§ **PROBLEM STATEMENT**
Transcribe, exactly as they appear, the line that contains "yg = np.clip(yb", the line that contains "rosettes(cr, tips, ax, yg, size", and every line in between, and nothing else.

§ **PROVIDED DATA**
^^^^^^^^^^^^^^^^
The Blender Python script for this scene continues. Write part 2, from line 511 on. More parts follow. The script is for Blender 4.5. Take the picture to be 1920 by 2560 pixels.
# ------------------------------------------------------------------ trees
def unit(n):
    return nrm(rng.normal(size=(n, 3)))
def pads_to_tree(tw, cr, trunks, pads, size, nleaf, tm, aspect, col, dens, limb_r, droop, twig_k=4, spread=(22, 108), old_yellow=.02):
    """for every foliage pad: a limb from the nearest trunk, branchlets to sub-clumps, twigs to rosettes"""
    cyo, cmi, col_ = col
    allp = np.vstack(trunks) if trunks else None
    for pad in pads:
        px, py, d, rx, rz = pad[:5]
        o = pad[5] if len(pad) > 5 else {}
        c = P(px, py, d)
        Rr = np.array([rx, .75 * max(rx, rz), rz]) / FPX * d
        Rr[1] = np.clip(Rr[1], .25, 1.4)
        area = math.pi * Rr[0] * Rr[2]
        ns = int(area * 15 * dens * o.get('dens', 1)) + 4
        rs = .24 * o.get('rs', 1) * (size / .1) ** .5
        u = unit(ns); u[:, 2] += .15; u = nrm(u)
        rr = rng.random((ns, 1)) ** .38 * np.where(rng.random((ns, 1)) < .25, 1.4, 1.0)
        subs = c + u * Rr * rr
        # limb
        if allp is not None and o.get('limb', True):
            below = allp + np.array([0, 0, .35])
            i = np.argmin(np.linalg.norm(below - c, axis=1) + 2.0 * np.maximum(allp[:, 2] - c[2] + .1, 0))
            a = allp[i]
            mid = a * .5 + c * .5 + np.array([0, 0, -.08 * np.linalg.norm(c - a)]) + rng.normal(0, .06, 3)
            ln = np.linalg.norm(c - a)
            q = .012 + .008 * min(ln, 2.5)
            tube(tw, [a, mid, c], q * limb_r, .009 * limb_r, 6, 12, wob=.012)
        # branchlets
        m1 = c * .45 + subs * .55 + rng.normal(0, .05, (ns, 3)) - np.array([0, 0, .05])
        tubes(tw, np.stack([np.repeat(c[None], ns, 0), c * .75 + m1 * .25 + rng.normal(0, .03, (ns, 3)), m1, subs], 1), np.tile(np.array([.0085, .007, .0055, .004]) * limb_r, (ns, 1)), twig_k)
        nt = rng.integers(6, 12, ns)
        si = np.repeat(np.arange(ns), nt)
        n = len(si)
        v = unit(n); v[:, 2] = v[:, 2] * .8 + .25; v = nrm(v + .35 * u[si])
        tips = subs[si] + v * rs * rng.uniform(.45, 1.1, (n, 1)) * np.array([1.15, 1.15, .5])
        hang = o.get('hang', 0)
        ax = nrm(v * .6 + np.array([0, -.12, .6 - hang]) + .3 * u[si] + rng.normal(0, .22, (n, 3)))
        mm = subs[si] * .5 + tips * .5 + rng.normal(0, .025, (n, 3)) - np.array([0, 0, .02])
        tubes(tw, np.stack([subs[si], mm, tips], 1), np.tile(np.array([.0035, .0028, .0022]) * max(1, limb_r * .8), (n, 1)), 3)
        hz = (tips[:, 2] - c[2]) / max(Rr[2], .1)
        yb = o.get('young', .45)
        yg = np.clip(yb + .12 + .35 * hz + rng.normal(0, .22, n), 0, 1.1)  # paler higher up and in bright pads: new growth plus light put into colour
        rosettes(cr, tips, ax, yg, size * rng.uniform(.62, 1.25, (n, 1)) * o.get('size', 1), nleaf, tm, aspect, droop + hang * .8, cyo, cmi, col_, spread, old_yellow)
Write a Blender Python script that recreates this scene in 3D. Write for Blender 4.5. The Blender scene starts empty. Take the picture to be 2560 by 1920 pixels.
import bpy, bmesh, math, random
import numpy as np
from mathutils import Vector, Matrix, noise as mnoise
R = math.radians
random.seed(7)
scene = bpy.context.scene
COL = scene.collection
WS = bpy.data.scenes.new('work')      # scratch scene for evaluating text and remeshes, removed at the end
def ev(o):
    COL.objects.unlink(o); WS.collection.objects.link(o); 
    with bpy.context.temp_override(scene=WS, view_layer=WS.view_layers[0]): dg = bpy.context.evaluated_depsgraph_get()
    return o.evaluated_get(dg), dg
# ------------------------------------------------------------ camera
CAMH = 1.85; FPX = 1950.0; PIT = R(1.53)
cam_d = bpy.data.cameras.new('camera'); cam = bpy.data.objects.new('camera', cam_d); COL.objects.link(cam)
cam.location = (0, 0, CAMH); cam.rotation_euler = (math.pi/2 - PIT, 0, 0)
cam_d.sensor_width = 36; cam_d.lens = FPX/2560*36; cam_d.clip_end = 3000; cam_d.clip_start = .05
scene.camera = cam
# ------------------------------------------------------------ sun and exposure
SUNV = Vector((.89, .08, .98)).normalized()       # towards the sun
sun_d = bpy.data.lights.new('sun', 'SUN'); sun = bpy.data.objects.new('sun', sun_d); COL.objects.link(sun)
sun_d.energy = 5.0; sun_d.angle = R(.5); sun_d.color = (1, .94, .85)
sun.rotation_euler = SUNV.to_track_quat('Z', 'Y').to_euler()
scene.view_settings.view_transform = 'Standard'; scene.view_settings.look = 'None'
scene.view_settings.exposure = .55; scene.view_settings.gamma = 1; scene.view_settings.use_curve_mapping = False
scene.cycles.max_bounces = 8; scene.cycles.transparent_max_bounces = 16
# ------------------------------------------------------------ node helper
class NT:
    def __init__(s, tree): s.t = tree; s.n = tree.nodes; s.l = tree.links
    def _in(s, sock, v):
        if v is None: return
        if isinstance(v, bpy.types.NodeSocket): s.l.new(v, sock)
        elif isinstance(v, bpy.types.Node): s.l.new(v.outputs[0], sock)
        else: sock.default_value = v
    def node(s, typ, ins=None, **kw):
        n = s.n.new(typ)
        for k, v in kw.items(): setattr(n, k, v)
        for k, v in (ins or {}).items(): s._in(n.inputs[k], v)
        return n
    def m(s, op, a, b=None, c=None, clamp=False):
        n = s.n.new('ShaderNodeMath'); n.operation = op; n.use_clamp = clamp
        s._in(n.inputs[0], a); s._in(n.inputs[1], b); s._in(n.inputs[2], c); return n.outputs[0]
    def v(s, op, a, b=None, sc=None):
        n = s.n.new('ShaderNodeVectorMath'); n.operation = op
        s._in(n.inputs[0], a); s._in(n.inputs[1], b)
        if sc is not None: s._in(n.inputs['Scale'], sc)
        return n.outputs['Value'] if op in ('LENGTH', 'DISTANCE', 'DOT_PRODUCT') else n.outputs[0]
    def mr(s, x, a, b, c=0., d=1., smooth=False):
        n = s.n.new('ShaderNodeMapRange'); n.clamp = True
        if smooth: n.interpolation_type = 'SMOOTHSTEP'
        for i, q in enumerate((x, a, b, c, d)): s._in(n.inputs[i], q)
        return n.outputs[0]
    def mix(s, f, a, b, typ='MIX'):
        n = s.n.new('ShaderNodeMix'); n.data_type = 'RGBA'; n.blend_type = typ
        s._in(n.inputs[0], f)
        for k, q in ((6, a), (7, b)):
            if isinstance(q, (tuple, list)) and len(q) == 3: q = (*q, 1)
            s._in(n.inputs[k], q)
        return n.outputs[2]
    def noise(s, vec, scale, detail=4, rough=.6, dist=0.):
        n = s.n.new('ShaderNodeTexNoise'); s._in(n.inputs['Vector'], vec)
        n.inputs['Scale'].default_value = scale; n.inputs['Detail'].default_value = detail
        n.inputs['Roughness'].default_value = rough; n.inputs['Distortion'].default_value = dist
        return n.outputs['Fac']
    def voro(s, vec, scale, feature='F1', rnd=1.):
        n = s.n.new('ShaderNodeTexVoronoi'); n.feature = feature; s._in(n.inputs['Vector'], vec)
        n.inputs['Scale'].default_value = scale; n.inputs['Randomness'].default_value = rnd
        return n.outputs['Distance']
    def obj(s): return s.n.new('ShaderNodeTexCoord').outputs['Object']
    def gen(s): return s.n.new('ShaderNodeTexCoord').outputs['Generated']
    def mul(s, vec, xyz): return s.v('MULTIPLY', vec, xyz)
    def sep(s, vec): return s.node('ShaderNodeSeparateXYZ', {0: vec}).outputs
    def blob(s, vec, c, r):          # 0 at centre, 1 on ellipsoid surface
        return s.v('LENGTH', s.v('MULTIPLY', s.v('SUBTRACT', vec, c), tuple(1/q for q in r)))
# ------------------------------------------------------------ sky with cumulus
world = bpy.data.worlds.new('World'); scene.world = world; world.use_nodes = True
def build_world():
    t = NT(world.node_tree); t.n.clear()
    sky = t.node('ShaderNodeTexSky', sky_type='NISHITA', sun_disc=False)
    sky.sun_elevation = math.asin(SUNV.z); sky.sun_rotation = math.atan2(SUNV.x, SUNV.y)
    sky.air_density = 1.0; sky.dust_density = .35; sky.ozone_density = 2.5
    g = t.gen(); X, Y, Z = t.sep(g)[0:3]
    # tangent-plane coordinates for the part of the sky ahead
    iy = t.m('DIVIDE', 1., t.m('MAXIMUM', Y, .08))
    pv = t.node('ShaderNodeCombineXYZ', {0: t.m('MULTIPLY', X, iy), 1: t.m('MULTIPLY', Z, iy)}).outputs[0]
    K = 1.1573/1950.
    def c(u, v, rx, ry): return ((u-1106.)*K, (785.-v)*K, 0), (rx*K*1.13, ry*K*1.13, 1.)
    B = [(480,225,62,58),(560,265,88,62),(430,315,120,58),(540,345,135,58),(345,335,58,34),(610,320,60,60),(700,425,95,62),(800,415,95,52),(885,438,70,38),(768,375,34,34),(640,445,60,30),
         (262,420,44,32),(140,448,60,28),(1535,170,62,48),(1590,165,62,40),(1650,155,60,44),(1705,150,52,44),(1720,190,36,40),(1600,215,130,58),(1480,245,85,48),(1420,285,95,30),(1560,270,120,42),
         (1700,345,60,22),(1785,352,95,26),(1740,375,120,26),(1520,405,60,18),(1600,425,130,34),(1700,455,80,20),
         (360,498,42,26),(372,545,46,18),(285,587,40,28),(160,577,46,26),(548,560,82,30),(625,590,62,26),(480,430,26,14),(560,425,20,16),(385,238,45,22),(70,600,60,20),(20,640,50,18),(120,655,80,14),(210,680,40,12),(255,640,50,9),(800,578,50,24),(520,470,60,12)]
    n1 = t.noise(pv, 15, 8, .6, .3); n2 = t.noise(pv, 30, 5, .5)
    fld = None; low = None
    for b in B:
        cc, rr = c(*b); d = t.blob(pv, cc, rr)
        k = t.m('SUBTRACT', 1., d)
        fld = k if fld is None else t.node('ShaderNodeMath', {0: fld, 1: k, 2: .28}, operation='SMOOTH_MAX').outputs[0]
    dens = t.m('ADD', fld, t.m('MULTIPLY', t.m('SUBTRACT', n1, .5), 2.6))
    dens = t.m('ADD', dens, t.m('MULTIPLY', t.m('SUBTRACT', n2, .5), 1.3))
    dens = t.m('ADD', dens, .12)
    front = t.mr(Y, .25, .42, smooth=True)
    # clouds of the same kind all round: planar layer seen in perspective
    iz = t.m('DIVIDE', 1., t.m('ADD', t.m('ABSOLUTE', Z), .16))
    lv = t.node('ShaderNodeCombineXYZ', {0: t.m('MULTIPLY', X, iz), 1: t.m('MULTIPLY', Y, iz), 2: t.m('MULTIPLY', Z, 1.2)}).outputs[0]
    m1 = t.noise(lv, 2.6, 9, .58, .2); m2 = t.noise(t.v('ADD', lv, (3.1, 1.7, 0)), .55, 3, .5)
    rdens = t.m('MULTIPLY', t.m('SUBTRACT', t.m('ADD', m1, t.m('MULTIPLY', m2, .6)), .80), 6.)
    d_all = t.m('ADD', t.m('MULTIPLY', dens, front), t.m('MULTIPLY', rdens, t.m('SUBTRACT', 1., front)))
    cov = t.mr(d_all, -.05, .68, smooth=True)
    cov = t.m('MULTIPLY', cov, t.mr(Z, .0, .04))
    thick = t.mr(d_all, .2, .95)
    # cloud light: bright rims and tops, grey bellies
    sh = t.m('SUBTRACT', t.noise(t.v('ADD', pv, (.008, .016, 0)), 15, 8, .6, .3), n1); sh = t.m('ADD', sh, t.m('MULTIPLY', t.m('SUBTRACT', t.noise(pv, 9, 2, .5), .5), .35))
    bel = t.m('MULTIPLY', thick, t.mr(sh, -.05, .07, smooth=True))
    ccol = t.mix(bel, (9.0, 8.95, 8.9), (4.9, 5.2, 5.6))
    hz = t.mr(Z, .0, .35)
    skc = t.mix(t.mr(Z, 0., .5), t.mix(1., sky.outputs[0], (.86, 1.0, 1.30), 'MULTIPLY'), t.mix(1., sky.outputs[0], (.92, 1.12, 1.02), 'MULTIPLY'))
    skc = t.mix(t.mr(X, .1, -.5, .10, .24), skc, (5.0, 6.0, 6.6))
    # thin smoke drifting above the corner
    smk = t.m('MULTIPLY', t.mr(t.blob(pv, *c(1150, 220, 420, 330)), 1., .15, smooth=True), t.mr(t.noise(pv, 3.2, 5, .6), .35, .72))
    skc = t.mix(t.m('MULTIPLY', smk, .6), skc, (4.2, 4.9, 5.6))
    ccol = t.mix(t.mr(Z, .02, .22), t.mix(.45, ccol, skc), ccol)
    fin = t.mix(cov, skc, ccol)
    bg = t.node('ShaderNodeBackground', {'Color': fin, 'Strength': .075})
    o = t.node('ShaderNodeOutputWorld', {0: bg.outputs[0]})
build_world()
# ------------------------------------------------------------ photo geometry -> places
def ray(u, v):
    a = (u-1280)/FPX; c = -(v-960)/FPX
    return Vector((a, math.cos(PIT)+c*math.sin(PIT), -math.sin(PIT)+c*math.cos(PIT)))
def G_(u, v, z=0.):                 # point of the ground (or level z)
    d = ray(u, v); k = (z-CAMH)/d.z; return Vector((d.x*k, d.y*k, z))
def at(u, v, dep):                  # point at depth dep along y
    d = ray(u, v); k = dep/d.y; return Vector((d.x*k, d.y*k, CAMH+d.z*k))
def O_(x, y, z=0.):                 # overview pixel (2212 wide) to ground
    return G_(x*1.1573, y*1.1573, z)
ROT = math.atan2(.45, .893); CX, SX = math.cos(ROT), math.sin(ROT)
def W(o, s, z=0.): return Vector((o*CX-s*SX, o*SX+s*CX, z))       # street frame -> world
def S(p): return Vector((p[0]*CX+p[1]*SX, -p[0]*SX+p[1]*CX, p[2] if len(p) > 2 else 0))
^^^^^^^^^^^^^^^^
§ **RESPONSE FOR THIS EXERCISE**
        yg = np.clip(yb + .12 + .35 * hz + rng.normal(0, .22, n), 0, 1.1)  # paler higher up and in bright pads: new growth plus light put into colour
        rosettes(cr, tips, ax, yg, size * rng.uniform(.62, 1.25, (n, 1)) * o.get('size', 1), nleaf, tm, aspect, droop + hang * .8, cyo, cmi, col_, spread, old_yellow)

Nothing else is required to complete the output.